Leighton Levy, Freelance Writer
Hamilton ... it's too costly - Winston Sill/Freelance Photographer
The national netball team begins the defence of their Caribbean title later this week in St Vincent and the Grenadines and in all likelihood it will be successful. The last time the national team did not hold that Caribbean title was in 1984 when it finished third.
Over the next 24 years, Jamaica have never been really challenged.
Still, for all the team's success at the regional level, Jamaica have never won it all at the international level. Since 1963, Jamaica finished as high as third but no lower than fifth at the World Netball Championships (WNC); never second, never a winner.
So, what exactly prevents this team that has boasted a host of talented netballers from taking home that top prize, the symbol of world netball supremacy?

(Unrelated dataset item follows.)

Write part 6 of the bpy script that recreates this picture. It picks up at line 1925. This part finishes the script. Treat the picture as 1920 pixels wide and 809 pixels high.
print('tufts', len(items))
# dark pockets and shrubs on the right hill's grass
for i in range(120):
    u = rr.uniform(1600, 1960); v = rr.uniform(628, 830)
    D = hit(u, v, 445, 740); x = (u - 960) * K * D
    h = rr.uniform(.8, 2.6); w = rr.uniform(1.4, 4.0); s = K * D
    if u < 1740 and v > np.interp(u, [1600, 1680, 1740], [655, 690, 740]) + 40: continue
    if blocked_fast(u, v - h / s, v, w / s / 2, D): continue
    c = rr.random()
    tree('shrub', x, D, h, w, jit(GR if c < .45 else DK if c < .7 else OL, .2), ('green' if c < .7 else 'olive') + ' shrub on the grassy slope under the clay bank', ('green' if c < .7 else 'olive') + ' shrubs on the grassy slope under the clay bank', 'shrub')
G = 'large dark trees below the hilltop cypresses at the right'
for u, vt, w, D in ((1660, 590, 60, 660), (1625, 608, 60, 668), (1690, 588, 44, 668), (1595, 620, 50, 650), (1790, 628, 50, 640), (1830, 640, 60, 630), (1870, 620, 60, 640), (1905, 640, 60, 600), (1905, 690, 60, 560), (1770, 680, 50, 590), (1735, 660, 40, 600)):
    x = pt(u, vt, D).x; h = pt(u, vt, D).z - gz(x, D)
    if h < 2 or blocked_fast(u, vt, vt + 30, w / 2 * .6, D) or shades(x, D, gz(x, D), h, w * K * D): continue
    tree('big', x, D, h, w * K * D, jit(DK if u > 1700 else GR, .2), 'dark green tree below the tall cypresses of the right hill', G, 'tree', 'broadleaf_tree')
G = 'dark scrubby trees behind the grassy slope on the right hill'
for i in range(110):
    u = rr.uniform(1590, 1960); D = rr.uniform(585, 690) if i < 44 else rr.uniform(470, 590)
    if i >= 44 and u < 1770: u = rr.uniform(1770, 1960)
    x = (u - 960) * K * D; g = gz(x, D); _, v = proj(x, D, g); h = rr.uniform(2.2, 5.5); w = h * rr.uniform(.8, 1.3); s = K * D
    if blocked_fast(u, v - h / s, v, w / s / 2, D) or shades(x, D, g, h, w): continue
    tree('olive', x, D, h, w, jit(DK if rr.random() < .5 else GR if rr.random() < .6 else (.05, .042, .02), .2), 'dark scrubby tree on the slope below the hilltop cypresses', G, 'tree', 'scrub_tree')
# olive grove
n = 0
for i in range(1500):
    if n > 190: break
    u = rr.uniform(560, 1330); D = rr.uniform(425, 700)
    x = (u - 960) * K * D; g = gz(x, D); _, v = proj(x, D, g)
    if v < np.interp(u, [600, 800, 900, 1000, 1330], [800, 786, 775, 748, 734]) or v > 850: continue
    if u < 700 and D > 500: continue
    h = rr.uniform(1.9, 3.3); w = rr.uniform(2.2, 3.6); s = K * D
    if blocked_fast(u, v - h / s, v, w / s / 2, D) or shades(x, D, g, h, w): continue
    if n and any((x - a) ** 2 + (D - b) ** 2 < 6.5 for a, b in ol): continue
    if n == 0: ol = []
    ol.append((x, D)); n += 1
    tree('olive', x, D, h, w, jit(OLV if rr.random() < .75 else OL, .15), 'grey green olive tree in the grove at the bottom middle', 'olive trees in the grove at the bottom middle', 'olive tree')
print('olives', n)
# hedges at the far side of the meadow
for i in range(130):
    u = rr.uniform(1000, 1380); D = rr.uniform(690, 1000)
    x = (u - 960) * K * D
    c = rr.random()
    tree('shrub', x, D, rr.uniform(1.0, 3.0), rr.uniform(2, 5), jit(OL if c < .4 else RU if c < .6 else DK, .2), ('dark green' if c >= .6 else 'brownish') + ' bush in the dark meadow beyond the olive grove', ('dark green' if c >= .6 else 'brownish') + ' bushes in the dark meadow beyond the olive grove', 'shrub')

Sonia Hamilton, chief executive officer of the Jamaica Netball Association (JNA), believes there are not that many reasons - but they are significant.
"I think there are a number of factors that we have to look at. The facilities that we have are woefully inadequate, particularly the courts we have to train on," says Hamilton. "I think we do very well with what we have but because all the other international teams play indoors, we have no indoor facilities here so that is one major, major aspect."
Wooden floors
Indoor facilities with wooden floors allow the players to better master their skills and cuts down on the number of injuries they are likely to suffer, she explains.
"The sprung flooring has that sort of cushioning that does not affect your joints as negatively as the concrete does. The second-most important thing is that when you fall, the injury level is much less. So there is the fear factor; and the injury level to the joints, especially to the ankles and the knees," she said.
Hamilton reveals that training at the National Indoor Sports Centre that sits less than 50 metres from her office at the National Arena is not on the cards.
"It's too costly. That's much too expensive for us to access for our training," she says, adding that it costs somewhere between J$60,000 and $80,000 per session to use that facility and that cost does not include lights or air conditioning.
"That is out of our reach. It's much, much too expensive for us to contemplate using it on a regular basis. We haven't the sponsorship to afford us this kind of access."
Another factor, Hamilton says, that is key to Jamaica's inability to leap to the top of the world rankings is that its players are not full-time netballers.
"These girls are working persons and so training becomes an after-work activity," she says. "How often you can get them is difficult to work on, so we try for a maximum of three or four sessions a week when we are close to a tournament. The other teams are training like daily, sometimes twice per day. Our netballers are not paid at all and so they have to sustain themselves by working. We are unable to afford that kind of payment, it almost then dictates that it is a part-time activity instead of a full-time activity."
The JNA CEO surmises that if the association could get access to an indoor court, pay its players so they would have more time to play as well as have access to a facility where girls coming in from rural Jamaica could overnight, these, among other things, could cause Jamaica's netball to rise to a level where becoming world champions would be so much closer to reality.
However, these things cost money, something that the JNA does not have much of. Unofficial estimates suggest that the organisation would need in excess of J$30 million a year to undertake the improvements needed.
It then becomes a matter of attracting sponsors to help offset costs. As such, the JNA has been undertaking a new marketing thrust which it hopes will help turn its financial status around and give the players the opportunity to compete on an equal footing with the best teams - New Zealand, Australia and England.
"They can be as good as the best in the world," Hamilton says of Jamaica's netballers. "And they can maintain that position once we have the component parts to make that possible."